Berdasarkan atas tersebut, Ahimsa-Putra (2006: 93) menyatakan bahwa cara kerja (analisis) teori strukturalisme Levi Strauss meliputi: pertama, mitos dipandang sebagai sesuatu yang bermakna, sehingga unsur-unsur yang terdapat di dalamnya dikombinasikan untuk menentukan makna. Kedua, mitos dipandang sebagai bahasa, akan tetapi tidak semua bisa diterjemahkan sebagai bahasa hanya ciri-ciri mitos yang sesuai dengan kaidah bahasa saja. Ketiga, ciri-ciri mitos tersebut berada pada tingkatan di atas bahasa, karena sifatnya lebih kompleks, rumit daripada cirri-ciri bahasa ataupun ciri yang ada dalam suatu kebahasaan.
Hal itulah akhirnya ang membuat gejala bahasa dalam kacamata Levi Strauss berbeda dengan bahasa dalam kacamata para linguis. Perbedaan tersebut terletak pada cara analisis Levi Stauss, yakni menganalisis unsur terkecil dari bahasa mitos, mytheme. Secara terperinci susunannya yakni dimulai dari mencari mytheme (miteme), lalu menyusunnya secara sintagmatis dan paradigmatic atau yang sering disebut sebagai oposisi binar (binary opposition) (Ahimsa-Putra, 2006: 95-96).

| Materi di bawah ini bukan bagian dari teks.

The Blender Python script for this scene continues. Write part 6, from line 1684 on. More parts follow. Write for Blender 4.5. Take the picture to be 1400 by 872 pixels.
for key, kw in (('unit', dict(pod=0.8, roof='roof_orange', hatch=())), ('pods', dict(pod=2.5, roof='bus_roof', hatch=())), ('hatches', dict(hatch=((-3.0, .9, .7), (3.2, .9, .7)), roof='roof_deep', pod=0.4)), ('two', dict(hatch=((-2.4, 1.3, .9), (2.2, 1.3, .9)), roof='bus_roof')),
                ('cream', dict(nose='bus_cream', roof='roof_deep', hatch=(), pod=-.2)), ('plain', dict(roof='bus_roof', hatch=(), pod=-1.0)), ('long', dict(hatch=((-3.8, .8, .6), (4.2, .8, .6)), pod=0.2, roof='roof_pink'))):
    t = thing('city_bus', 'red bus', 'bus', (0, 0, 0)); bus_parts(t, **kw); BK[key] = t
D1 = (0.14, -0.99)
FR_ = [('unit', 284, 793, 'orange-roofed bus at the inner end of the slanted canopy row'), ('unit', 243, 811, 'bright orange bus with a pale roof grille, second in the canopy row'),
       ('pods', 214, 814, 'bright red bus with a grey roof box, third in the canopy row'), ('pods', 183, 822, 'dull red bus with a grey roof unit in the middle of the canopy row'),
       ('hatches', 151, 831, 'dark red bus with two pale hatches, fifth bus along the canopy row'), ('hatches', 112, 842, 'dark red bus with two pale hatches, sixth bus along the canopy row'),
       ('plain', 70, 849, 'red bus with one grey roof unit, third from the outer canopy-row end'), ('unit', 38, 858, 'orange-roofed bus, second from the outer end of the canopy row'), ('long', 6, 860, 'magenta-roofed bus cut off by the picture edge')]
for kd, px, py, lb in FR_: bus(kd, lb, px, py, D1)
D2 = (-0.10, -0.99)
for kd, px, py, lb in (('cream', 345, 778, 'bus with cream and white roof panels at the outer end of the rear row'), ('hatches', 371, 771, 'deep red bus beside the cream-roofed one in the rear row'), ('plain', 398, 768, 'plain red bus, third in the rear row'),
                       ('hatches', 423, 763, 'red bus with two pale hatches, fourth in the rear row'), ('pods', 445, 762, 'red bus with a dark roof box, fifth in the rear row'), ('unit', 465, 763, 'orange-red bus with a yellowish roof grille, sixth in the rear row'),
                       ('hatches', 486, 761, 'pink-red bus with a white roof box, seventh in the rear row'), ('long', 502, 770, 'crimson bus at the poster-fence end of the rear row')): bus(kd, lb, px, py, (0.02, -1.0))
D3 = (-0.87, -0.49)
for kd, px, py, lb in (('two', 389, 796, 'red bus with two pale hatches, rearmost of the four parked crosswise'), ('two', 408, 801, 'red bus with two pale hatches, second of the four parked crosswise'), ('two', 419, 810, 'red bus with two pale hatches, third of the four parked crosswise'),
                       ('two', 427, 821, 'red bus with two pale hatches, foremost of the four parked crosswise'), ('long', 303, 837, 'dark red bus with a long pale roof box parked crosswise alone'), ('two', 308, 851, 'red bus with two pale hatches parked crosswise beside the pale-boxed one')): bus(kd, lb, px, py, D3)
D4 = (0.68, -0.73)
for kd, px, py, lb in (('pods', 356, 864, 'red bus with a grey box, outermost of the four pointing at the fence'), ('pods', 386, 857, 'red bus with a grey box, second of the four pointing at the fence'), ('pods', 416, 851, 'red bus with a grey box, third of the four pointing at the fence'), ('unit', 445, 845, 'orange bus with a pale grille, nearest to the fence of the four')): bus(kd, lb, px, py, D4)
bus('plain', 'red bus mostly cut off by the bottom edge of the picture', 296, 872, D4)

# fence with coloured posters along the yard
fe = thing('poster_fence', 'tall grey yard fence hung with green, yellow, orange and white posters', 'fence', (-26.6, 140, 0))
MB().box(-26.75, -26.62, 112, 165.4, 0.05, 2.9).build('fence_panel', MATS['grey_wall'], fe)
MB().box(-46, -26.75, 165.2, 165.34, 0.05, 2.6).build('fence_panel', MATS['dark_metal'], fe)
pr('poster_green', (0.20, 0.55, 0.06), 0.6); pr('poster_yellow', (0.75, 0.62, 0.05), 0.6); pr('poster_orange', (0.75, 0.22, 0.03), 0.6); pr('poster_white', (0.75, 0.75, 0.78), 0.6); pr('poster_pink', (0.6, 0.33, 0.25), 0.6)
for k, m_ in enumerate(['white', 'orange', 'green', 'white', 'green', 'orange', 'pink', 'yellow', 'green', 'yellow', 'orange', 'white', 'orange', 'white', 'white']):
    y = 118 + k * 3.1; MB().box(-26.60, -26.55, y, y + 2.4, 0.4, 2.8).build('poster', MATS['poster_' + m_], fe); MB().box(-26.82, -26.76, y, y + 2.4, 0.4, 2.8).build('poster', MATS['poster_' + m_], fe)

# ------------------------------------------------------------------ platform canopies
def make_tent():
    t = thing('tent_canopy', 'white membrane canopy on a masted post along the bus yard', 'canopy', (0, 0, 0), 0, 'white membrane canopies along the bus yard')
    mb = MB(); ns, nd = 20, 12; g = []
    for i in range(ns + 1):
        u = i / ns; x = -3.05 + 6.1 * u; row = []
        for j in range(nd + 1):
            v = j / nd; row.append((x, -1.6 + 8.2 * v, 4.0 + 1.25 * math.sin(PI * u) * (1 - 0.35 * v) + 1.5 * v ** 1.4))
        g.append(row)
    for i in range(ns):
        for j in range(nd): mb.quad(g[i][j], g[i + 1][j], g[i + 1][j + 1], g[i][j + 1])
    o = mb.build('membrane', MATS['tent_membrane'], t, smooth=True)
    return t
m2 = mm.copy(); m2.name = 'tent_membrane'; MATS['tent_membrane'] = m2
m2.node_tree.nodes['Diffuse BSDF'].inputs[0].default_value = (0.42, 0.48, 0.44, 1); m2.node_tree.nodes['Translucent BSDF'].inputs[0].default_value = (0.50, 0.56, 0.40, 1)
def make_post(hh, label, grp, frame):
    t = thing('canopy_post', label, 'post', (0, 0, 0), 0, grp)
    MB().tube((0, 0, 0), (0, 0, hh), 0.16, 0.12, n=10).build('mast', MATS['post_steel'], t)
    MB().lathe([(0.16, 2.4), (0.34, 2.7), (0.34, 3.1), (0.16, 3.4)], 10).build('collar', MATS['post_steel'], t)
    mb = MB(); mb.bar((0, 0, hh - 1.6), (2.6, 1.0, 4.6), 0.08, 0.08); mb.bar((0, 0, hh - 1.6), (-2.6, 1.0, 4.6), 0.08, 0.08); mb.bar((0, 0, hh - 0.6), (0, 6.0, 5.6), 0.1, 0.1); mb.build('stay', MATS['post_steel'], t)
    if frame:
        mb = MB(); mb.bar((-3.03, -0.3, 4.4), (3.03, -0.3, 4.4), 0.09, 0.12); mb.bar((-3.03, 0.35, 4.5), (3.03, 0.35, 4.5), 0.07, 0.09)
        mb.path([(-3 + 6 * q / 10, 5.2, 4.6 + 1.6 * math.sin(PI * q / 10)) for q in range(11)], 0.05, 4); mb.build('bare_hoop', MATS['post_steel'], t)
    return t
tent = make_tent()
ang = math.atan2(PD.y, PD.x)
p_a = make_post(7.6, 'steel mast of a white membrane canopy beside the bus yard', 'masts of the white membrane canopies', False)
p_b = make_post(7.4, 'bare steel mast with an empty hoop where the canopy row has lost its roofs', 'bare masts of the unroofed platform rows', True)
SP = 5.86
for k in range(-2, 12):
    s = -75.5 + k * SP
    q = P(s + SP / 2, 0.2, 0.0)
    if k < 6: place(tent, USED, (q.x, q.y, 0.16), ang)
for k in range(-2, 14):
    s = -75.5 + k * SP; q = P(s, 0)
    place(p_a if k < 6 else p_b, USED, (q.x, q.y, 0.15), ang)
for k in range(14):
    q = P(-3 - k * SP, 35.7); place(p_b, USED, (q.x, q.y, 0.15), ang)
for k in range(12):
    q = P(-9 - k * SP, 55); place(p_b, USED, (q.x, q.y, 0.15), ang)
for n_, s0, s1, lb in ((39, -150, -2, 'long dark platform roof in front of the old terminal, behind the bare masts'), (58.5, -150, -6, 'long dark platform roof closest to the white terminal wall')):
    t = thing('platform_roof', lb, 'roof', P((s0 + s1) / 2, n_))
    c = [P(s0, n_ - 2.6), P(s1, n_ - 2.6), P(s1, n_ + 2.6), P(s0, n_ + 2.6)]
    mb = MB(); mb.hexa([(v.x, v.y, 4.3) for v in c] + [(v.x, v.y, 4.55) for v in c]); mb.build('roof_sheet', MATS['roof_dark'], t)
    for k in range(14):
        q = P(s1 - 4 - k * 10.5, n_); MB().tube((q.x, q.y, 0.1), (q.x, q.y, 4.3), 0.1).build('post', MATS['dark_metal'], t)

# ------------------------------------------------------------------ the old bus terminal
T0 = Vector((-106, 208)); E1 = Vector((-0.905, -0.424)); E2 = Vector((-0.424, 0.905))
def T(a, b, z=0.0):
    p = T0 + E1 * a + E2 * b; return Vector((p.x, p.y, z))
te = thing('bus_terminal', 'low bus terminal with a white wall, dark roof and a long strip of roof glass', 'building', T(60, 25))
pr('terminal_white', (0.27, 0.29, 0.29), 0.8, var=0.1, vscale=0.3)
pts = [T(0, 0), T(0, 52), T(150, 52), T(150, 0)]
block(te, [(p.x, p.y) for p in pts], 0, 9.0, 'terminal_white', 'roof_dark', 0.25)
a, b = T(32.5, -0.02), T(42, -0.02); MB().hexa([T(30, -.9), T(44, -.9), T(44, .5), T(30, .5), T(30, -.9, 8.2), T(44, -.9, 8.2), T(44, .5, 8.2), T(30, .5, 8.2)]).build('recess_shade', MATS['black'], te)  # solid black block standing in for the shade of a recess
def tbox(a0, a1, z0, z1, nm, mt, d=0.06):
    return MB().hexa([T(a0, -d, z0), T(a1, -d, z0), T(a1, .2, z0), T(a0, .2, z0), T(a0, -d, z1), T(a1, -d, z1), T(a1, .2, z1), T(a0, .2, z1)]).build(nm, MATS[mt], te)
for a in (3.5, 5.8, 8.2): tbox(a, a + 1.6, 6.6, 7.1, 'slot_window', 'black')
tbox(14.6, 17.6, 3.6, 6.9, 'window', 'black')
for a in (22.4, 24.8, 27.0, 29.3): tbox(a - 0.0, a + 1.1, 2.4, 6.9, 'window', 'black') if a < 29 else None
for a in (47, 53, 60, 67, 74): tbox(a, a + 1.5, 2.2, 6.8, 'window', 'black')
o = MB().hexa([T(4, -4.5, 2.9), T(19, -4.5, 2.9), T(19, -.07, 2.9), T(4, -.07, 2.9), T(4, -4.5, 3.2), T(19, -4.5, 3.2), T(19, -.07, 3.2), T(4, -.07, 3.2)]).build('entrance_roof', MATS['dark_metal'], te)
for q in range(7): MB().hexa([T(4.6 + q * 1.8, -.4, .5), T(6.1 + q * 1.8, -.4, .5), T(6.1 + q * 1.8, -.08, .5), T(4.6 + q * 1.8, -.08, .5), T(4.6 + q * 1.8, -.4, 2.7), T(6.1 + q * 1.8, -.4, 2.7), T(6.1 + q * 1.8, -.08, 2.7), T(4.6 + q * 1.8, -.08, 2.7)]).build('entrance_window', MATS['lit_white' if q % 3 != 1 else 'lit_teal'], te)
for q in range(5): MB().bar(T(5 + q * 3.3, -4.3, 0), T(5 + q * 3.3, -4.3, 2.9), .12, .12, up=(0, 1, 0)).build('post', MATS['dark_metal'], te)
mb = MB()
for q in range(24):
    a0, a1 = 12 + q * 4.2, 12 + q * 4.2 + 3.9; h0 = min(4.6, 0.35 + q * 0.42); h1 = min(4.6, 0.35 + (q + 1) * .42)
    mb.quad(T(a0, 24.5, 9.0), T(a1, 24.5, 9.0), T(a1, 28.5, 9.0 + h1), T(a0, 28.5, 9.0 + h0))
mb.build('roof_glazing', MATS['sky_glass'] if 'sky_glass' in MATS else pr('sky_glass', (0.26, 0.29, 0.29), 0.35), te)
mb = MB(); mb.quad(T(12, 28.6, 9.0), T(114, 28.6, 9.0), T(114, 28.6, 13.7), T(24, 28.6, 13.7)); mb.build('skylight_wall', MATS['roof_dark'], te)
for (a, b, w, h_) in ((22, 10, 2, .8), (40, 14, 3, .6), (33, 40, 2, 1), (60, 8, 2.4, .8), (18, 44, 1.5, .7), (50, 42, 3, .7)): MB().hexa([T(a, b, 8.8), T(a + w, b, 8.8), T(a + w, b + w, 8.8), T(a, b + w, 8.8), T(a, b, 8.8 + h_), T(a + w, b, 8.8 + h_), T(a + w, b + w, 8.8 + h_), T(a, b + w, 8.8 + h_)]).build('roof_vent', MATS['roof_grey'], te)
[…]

Setelah mitos tersebut sudah disusun dan membentuk oposisi binner, maka peneliti baru menerjemahkan dari susunan mitos tersebut untuk diketahui maknanya. Susunan tersebut, telah membentuk makna baru yang oleh Levi Strauss disebut dengan korpus mitos. Pemaknaan atas korpus mitos itulah yang merupakan titik akhir dari cara kerja teori strukturalisme Levi Strauss. Jadi, dapat disimpulkan bahwa teori Strukturalisme Levi Strauss merupakan pemaknaan atas beberapa mitos yang saling berhubungan.
Daftar Pustaka
Ahimsa-Putra, Henddy Shri. 2001. Struktural Levi-Strauss Mitos dan Karya Sastra.Yogyakarta: Galang Press
Endraswara, Suwardi. 2004. Metode Penelitian Sastra: Epistemologi Model Teori dan Aplikasi. Yogyakarta: Pustaka Widyatama.
Ratna, Nyoman Kunta. 2010. Metodologi Penelitian Kajian Budaya dan Ilmu Humaniora pada Umumnya. Yogyakarta : Pustaka Pelajar.
__________________. 2011. Teori, Metode, dan Teknik Penelitian Sastra. Dari Strukturalisme Hingga Postrukturalisme Perspektif Wacana Naratif (edisi revisi). Jogjakarta: Pustaka Pelajar.